Inasmuch as the petition for leave to intervene seeks to inject new or additional issues, the granting of the petition was within the discretion of the trial court, and there is no showing in the record of an abuse of that discretion.
The trial court should be affirmed for a second reason. The appellants do not have the "interest" required to support an intervention in this litigation. Miracle House Corporation v. Haige, Fla. 1957, 96 So. 2d 417, describes that interest as follows:
"`It has generally been held that the interest which will entitle a person to intervene under this provision must be in the matter in litigation, and of such a direct and immediate character that the intervener will either gain or lose by the direct legal operation and effect of the judgment. In other words, the interest must be that created by a claim to the demand in suit or some part thereof, or a claim to, or lien upon, the property or some part thereof, which is the subject of litigation.'"

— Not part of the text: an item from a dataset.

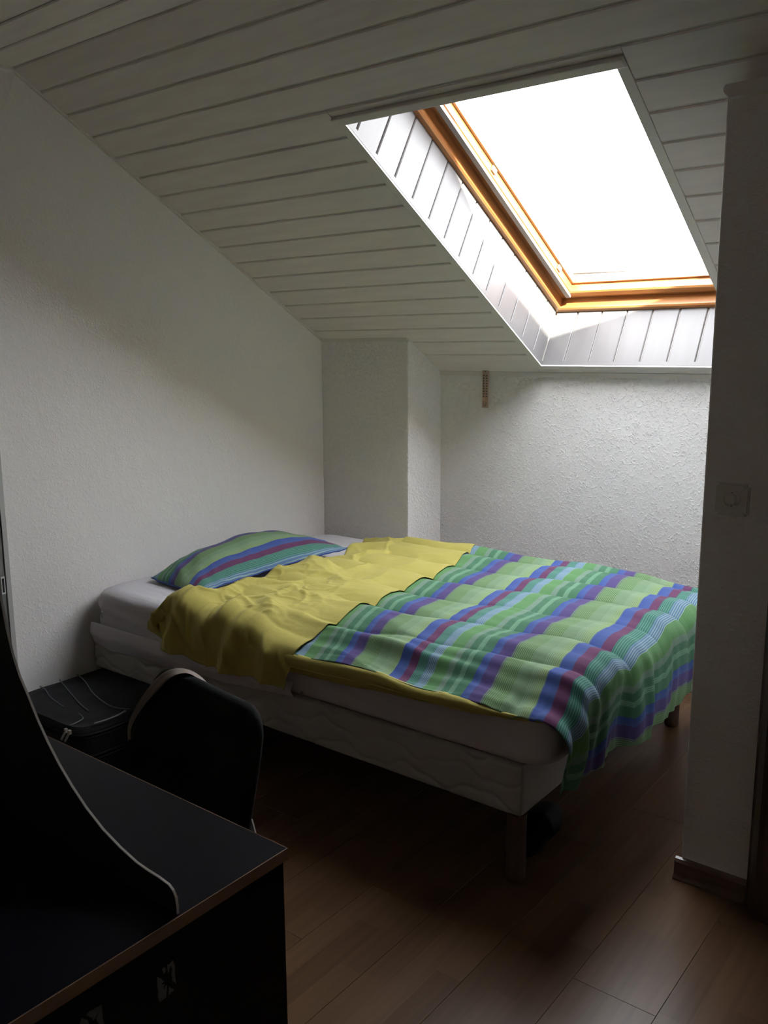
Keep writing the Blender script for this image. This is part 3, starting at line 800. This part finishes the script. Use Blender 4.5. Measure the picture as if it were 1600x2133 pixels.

The appellants in the present case will not gain or lose directly by the operation of the final decree but only indirectly through their stock interest in the plaintiff corporation. The mere fact that they are stockholders in the plaintiff corporation does not give them sufficient interest to intervene in the absence of a showing that the plaintiff corporation is not adequately conducting the suit. See annotations 33 A.L.R. 2d 473, 481, and 84 A.L.R. 2d 1412.
Therefore the order of the lower court denying the petition for intervention is affirmed.
CROSS, J., and HEWITT, ROBERT S., Associate Judge, concur.